Здесь один из самых ярких эпизодов в истории театрального предмета. По-сократовски «припомнившая» древнегреческий драматизм ролевая сфера жизни подверглась тому, что в науке называется дихотомией: она перестала быть однородной и стала «делиться», ветвиться. Причем обе ее ветви, сохраняя общие свойства основания, будто договорились между собою о своего рода предметных доминантах: одна будет настаивать на драматизме театральности, другая — на театральности драматизма. Продлится ли этот процесс, неизвестно. Но ясно, что он возможен.
Теперь остается выяснить, как быть с другим кандидатом в театральность, с театральностью евреиновского толка, тем инстинктом преображения человека в иное существо, наличие которого мы прежде допустили, или с более надежно зафиксированным наукой инстинктом подражания. Если считать театр искусством (в чем сам Н.Н. Евреинов готов был усомниться), если исходить из аристотелевой идеи мимезиса, упомянутый инстинкт не только не помеха, он подмога. И в таком ключе вопрос решается сравнительно просто. Постольку, поскольку у человека такие инстинкты есть, они тот самый дар природы, который в жизни, а потом в театре позволил человеку играть свои роли — социальные, а вслед художественные. Тут не предмет театрального подражания, а одно из средств, природная способность, с помощью которой театр оказывается в состоянии взять свой ролевой предмет, освоить его и воспользоваться им в художественных целях. Инстинкт преображения или инстинкт подражания для актера — не менее, но и не более, чем слух для музыканта.
Так мы, должно быть, определили для себя фундамент, на котором можно строить. Если мы готовы думать, что театр имеет в своем жизненном тылу нечто только ему открывающее свой тайный смысл, если мы соглашаемся с тем, что только открывая этот смысл, театр становится самостоятельным искусством, мы далее не вправе не «оглядываться» на предмет театрального искусства, как бы далеко от него не пришлось уходить.

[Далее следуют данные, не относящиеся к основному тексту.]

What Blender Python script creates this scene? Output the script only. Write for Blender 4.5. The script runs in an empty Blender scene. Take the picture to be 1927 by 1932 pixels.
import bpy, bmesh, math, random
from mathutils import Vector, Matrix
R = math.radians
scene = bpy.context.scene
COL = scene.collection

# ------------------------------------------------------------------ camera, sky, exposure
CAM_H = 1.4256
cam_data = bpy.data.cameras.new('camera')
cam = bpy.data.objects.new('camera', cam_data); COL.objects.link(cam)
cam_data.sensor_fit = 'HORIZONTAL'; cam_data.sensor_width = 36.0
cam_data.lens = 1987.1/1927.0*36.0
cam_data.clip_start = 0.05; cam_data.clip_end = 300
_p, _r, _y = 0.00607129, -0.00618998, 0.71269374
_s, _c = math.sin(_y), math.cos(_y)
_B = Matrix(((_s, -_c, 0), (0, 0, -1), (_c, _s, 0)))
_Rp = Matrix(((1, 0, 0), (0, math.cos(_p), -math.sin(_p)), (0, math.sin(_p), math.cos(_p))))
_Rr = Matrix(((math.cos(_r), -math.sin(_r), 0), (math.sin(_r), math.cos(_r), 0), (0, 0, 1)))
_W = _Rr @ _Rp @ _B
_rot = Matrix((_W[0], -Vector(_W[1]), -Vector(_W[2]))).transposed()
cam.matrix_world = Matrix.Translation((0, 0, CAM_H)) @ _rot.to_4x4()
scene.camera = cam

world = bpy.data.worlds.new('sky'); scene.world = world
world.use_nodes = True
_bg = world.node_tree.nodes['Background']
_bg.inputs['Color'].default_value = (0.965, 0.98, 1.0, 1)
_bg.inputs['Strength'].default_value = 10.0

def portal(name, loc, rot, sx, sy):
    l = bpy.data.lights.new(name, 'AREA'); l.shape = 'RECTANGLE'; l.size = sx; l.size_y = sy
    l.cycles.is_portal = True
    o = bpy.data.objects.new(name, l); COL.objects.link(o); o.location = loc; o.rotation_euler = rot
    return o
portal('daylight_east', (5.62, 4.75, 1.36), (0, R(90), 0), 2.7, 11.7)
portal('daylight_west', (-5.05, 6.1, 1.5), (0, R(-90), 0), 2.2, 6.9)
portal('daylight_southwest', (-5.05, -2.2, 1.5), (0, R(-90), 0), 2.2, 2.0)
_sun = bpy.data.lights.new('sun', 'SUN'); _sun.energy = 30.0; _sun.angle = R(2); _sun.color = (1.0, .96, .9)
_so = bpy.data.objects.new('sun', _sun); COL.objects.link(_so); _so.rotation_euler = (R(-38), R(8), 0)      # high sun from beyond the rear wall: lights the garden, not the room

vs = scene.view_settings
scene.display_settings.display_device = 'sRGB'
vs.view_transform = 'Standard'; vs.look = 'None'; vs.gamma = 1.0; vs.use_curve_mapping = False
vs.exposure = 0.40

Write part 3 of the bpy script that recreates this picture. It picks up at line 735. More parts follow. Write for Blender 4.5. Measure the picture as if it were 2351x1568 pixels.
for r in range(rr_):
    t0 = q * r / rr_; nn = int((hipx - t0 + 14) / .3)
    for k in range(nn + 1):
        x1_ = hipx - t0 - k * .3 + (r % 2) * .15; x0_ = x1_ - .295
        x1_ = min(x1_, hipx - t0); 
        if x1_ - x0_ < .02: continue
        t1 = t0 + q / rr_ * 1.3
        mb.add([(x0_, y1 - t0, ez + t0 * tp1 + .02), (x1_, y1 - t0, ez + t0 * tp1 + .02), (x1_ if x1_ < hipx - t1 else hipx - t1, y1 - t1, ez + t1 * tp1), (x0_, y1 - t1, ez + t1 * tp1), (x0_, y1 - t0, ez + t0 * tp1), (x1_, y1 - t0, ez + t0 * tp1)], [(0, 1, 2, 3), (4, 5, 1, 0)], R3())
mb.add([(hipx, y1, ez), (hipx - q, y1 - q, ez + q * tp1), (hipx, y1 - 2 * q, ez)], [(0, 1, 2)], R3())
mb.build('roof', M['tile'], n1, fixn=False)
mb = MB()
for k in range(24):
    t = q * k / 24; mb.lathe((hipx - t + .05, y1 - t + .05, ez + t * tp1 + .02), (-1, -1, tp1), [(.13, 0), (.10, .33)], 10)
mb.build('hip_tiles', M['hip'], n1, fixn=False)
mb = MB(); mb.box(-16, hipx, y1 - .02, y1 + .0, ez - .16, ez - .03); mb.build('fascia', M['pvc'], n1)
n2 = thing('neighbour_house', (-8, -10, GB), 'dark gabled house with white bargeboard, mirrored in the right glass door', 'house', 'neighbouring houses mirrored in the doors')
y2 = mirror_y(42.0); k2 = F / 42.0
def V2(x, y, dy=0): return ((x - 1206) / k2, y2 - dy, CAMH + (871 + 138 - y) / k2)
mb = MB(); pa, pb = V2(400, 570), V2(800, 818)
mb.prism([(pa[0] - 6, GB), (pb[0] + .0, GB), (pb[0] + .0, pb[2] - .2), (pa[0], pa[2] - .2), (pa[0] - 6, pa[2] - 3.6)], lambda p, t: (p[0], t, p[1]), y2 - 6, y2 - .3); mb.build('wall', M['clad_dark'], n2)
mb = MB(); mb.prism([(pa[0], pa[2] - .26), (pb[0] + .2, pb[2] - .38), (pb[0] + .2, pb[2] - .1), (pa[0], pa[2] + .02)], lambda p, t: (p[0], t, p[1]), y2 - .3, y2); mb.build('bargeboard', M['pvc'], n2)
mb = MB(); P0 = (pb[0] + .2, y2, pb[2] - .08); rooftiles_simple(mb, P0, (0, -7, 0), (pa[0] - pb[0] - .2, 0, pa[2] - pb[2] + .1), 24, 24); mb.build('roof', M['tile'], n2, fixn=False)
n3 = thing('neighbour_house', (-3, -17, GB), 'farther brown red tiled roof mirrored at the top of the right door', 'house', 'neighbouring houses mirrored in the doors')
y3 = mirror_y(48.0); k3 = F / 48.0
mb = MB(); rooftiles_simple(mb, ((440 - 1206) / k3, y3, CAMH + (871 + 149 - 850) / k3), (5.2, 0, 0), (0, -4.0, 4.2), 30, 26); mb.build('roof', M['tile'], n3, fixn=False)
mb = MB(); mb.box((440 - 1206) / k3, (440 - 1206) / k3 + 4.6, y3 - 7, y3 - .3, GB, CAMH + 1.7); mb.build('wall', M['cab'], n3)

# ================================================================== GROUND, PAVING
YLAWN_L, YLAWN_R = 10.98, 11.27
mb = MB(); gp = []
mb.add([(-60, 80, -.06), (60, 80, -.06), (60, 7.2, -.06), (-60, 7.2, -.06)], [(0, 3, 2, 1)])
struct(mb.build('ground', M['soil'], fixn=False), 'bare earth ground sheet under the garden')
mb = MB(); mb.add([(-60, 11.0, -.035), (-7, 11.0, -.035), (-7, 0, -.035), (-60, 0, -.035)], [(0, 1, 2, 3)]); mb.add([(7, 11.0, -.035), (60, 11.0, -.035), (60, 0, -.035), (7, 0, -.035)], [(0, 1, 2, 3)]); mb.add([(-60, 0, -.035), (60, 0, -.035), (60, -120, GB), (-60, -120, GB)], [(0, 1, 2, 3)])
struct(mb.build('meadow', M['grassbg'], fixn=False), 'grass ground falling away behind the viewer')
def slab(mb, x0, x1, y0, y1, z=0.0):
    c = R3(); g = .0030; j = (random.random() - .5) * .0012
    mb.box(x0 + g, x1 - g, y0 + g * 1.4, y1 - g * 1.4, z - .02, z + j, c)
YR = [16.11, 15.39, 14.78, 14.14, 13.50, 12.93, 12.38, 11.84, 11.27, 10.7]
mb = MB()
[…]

Искусство театра можно и должно рассматривать по-разному. У него особый генезис и своя история; его произведение состоит из частей, связанных между собою так, а не иначе; его содержание так, а не иначе оформлено и выговорено. Но это значит, что театральный генезис привел к созданию такого инструмента, которым человечество сумело воспользоваться, когда понадобилось подражать ролевым драмам; что театральная история есть история всестороннего и беспредельно разнообразного освоения этого самого, для театра неисчерпаемого, хитрыми зигзагами развивающегося и даже «делимого» предмета; что в театре есть элементы, части, которые постоянно ищут себе прообразов в предмете и связаны между собою так, как предуказывает предмет; что театральное содержание — это, в конце концов, художественные вариации на тему, заданную предметом; что театральные формы и театральный язык, как далеко от жизни их ни уводи, — если они театральные, не могут быть поняты вне магнитного поля своего предмета. Все виды и типы театра — не что иное как специализированные подражания тем или иным сторонам или частям предмета. Предмет нельзя переоценить. Как бы вольно и своеобразно театр ни осваивал жизнь, именно ею он питается, как бы далеко от ее форм ни уводила художника его фантазия — и фантазия не беспредметна: фантазирует артист сцены и режиссер тоже, в конечном итоге, на темы театрального предмета.